Don’t go to Rwanda if you’re a penny-pinching backpacker, though. Hotels in Kigali are pricey (we paid $50 for a private room at the hostel; everything else was $70+) and getting around by bus might be tricky. (We got escorted around in a car, which is just not like us.)
And, let’s be honest, Rwanda is not looking for backpacker tourists and doesn’t really want to help them out. Rwanda wants the tourists who will pay big bucks to go visit the mountain gorillas.
Which is not me and Peter. Our cop friend we were visiting did say the gorillas were amazing, and we should go. But it’s $750 per person, and besides, I just feel a little bad bothering them. My general approach to ecotourism is extreme: nature will be better off if I don’t go visit it.
I’ll do a separate post with some more details. Suffice to say for now, we thought we would have “done” it in a week, but I am already plotting my return.
From Kigali, Peter, Rod and I all flew to Addis Ababa. As you do.
This was partly because Ethiopian Airlines was the best way to get to Abu Dhabi (long story; it involves frequent-flyer miles, so I won’t bore you). But it was also because Peter and I have both loved Ethiopian food since forever. And Ethiopian music. So why not stop?
Before we left Kigali, our police officer friend’s wife warned us that Addis would be a rough transition. “It is very dirty,” she sniffed. “Lots of chaos.” After being in pristine and orderly Rwanda, I figured any place would be.
But, whoa. Addis felt like Cairo circa 1992. The taxis are Ladas. The pollution is bad.
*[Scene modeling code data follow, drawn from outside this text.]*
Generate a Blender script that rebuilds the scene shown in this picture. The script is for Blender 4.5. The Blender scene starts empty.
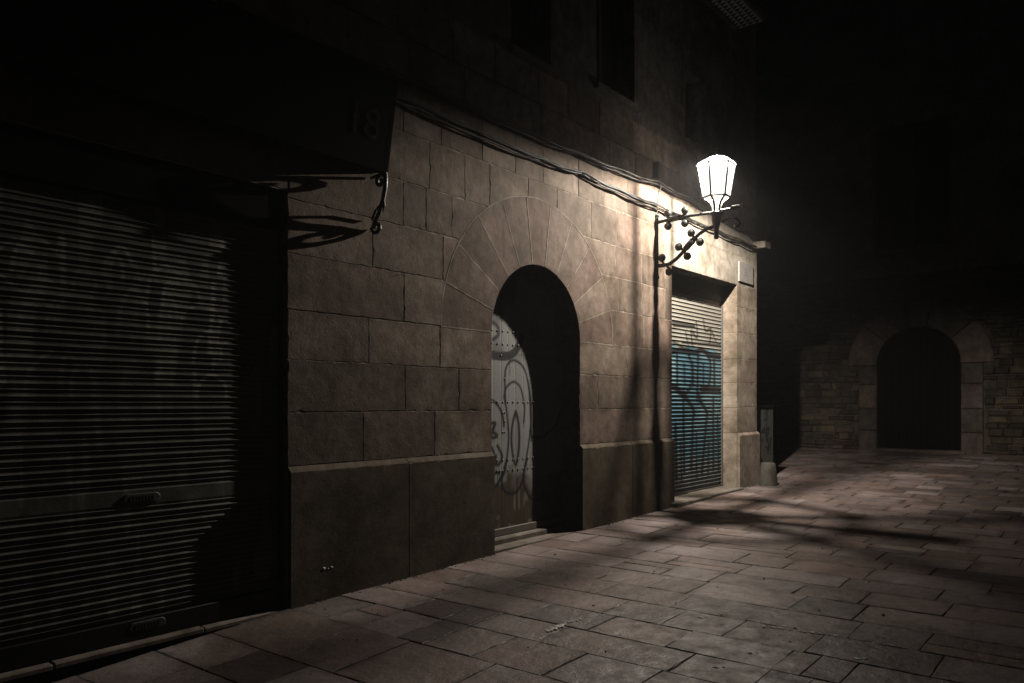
"""Night street: lantern on a sandstone house with an arched door and two roller shutters."""
LAMP_W, LAMP_PANE, OPTIC_SIGN, HAZE, SKY, ADDED_MOON, EXPO, DB = 1080, 1.1, 1, .0026, .0011, .0003, 0, 0
DOOR_STROKES = [(0.018, [(5.922, 1.571), (5.958, 1.663), (6.077, 1.723), (6.187, 1.667), (6.236, 1.542), (6.261, 1.433), (6.244, 1.292)]), (0.022, [(5.922, 1.571), (5.958, 1.435), (5.981, 1.282), (5.993, 1.129), (5.969, 0.947), (5.934, 0.797), (5.876, 0.706)]), (0.02, [(6.312, 1.747), (6.35, 1.622), (6.375, 1.464), (6.37, 1.274), (6.324, 1.038), (6.274, 0.852), (6.224, 0.679)]), (0.02, [(6.35, 1.195), (6.388, 1.139), (6.453, 1.12), (6.611, 1.139), (6.829, 1.264), (6.941, 1.462)]), (0.024, [(5.616, 1.555), (5.704, 1.533), (5.795, 1.496), (5.876, 1.413), (5.911, 1.314), (5.915, 1.261)]), (0.026, [(6.113, 1.411), (6.058, 1.28), (6.041, 1.127), (6.058, 0.973), (6.113, 0.847), (6.155, 0.968), (6.17, 1.123), (6.155, 1.294), (6.113, 1.411)]), (0.026, [(5.709, 1.288), (5.784, 1.294), (5.738, 1.22), (5.806, 1.173), (5.795, 1.151), (5.716, 1.147), (5.727, 1.183), (5.784, 1.286)]), (0.026, [(5.716, 1.058), (5.761, 0.988), (5.761, 0.884), (5.841, 0.872), (5.887, 0.952), (5.818, 1.061)]), (0.026, [(5.761, 0.884), (5.795, 0.957)]), (0.024, [(5.75, 0.803), (5.772, 0.779), (5.818, 0.798), (5.841, 0.774)]), (0.024, [(5.961, 0.908), (5.897, 0.762), (5.884, 0.68), (5.922, 0.593), (6.026, 0.55), (6.146, 0.573), (6.228, 0.686), (6.255, 0.787), (6.296, 0.888)]), (0.024, [(5.646, 0.634), (5.733, 0.626), (5.82, 0.668), (5.897, 0.778)]), (0.022, [(6.228, 0.686), (6.283, 0.561), (6.366, 0.475), (6.494, 0.436), (6.67, 0.508)]), (0.02, [(5.94, 1.513), (5.94, 1.84), (6.071, 1.948), (6.248, 1.87), (6.338, 1.627), (6.381, 1.096)]), (0.07, [(5.629, 2.006), (5.818, 1.98), (6.014, 1.997), (6.129, 2.069), (6.206, 2.186)]), (0.03, [(5.709, 2.331), (5.818, 2.286), (5.829, 2.197), (5.752, 2.148)])]
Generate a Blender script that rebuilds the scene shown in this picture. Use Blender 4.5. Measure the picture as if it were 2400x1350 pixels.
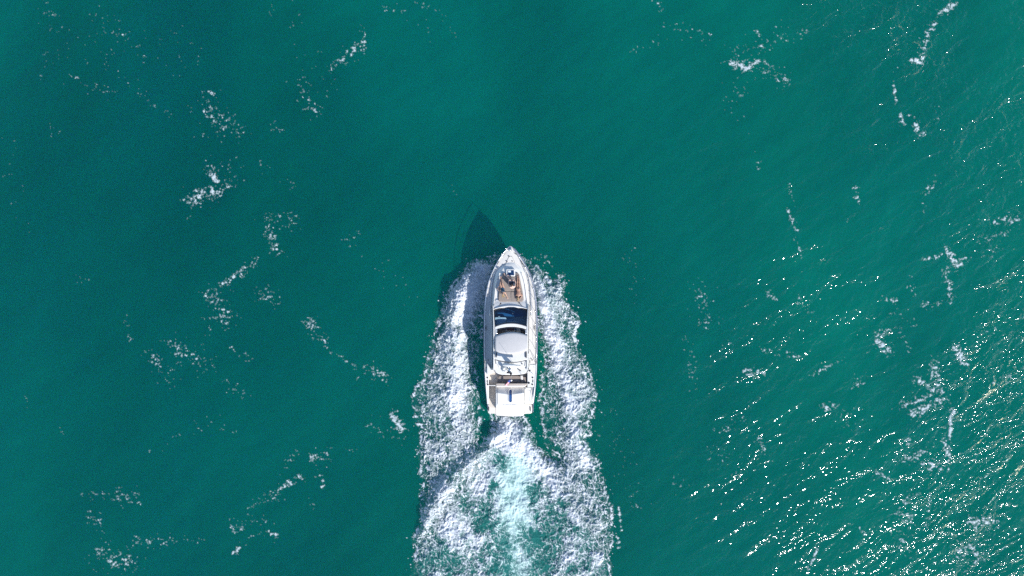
import bpy, bmesh, math, random
import numpy as np
from mathutils import Vector, Matrix
random.seed(7)
C = bpy.context.scene.collection
for o in list(bpy.data.objects): bpy.data.objects.remove(o, do_unlink=True)

# ------------------------------------------------------------------ camera, sky, sun
HC = 56.5
cam = bpy.data.cameras.new('camera'); cam.sensor_width = 36; cam.lens = 24; cam.clip_end = 9000; cam.clip_start = 0.5
co = bpy.data.objects.new('camera', cam); C.objects.link(co); co.location = (0, 0, HC)
bpy.context.scene.camera = co
SUN_EL = math.radians(31.5)
SUN_AZ = (0.64, -0.768)                       # direction towards the sun on the ground plane
w = bpy.data.worlds.new('World'); bpy.context.scene.world = w; w.use_nodes = True
nt = w.node_tree; nt.nodes.clear()
sky = nt.nodes.new('ShaderNodeTexSky'); sky.sky_type = 'NISHITA'; sky.sun_disc = False; sky.air_density = 1.0; sky.dust_density = .3; sky.ozone_density = 3.2
sky.sun_elevation = SUN_EL; sky.sun_rotation = math.atan2(SUN_AZ[0], SUN_AZ[1])
bg = nt.nodes.new('ShaderNodeBackground'); bg.inputs[1].default_value = 0.15
wo = nt.nodes.new('ShaderNodeOutputWorld')
nt.links.new(sky.outputs[0], bg.inputs[0]); nt.links.new(bg.outputs[0], wo.inputs[0])
sl = bpy.data.lights.new('sun', 'SUN'); sl.energy = 4.9; sl.angle = math.radians(0.53); sl.color = (1, .98, .945)
so = bpy.data.objects.new('sun', sl); C.objects.link(so)
sd = Vector((SUN_AZ[0]*math.cos(SUN_EL), SUN_AZ[1]*math.cos(SUN_EL), math.sin(SUN_EL)))
so.rotation_euler = sd.to_track_quat('Z', 'Y').to_euler(); so.location = sd*80
S = bpy.context.scene
S.view_settings.view_transform = 'Standard'; S.view_settings.look = 'None'
S.view_settings.exposure = 0.62; S.view_settings.gamma = 1.0; S.view_settings.use_curve_mapping = False
S.render.engine = 'CYCLES'
S.cycles.volume_bounces = 4; S.cycles.max_bounces = 10; S.cycles.transparent_max_bounces = 24
S.cycles.use_denoising = False
S.cycles.caustics_reflective = False; S.cycles.caustics_refractive = False

# ------------------------------------------------------------------ helpers
K = 0.75/1200
def P(px, py, z=0.0):                         # photo pixel + height -> metres
    return Vector(((px-1200)*K*(HC-z), (675-py)*K*(HC-z), z))
def c1(x, y): return 1100+x/8.44, 560+y/8.44
def c2(x, y): return 1100+x/8.44, 690+y/8.44
def c3(x, y): return 1100+x/7.94, 820+y/7.94
def c4(x, y): return 1150+x/15.0, 620+y/15.0
def cb(x, y): return 1150+x/18.0, 830+y/18.0
BO = P(1197, 800, 0)                          # origin of the yacht

def lerp_tab(tab, t):
    if t <= tab[0][0]: return tab[0][1]
    for (a, u), (b, v) in zip(tab, tab[1:]):
        if t <= b: return u+(v-u)*(t-a)/(b-a)
    return tab[-1][1]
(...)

The street kids are frenzied and miserable and one of them yoinked Rod’s phone right out of his pocket (but was clumsy and dropped it, so Rod got it back).
But our Bradt guidebook said of Addis that “its bark is worse than its bite,” which I think is a rather sweet assessment. And after a couple of days, I could see this was true.
It helped that, ohmygod, they really do eat Ethiopian food in Ethiopia. I will get to this in more detail.
From Addis, we flew to the UAE. In the morning, we were in a Lada taxi with smoke coming up through the floorboards. In the afternoon, we were in a leather-interior late-model Audi, being whisked along the smooth, straight highway from Dubai to Abu Dhabi. Totally disconcerting. We were so wiped out, we slept through our entire Etihad business-class flight. Rats.
We landed in Bangkok, third and final leg of the trip. If there’s one thing this trip taught me, it’s that three countries is just too damn many. I don’t know how people do the steady-nomad thing and still absorb anything. I’m glad I’ve been to Bangkok before (was this our third trip? or fourth?), because if it had been my first, I would’ve just collapsed in the street.
Peter’s mother met us, and she kept us moving–without her, we would’ve flopped by the pool at the Atlanta Hotel.
But, as a result, I came home and needed to flop around some more. Traveling thoroughly accompanied for three-plus weeks was exhausting. I did a lot of sitting on the couch and staring into space.
Then I went to Costa Rica for about ten days and stared into space some more.
And here we are. Finally. More details to come, folks.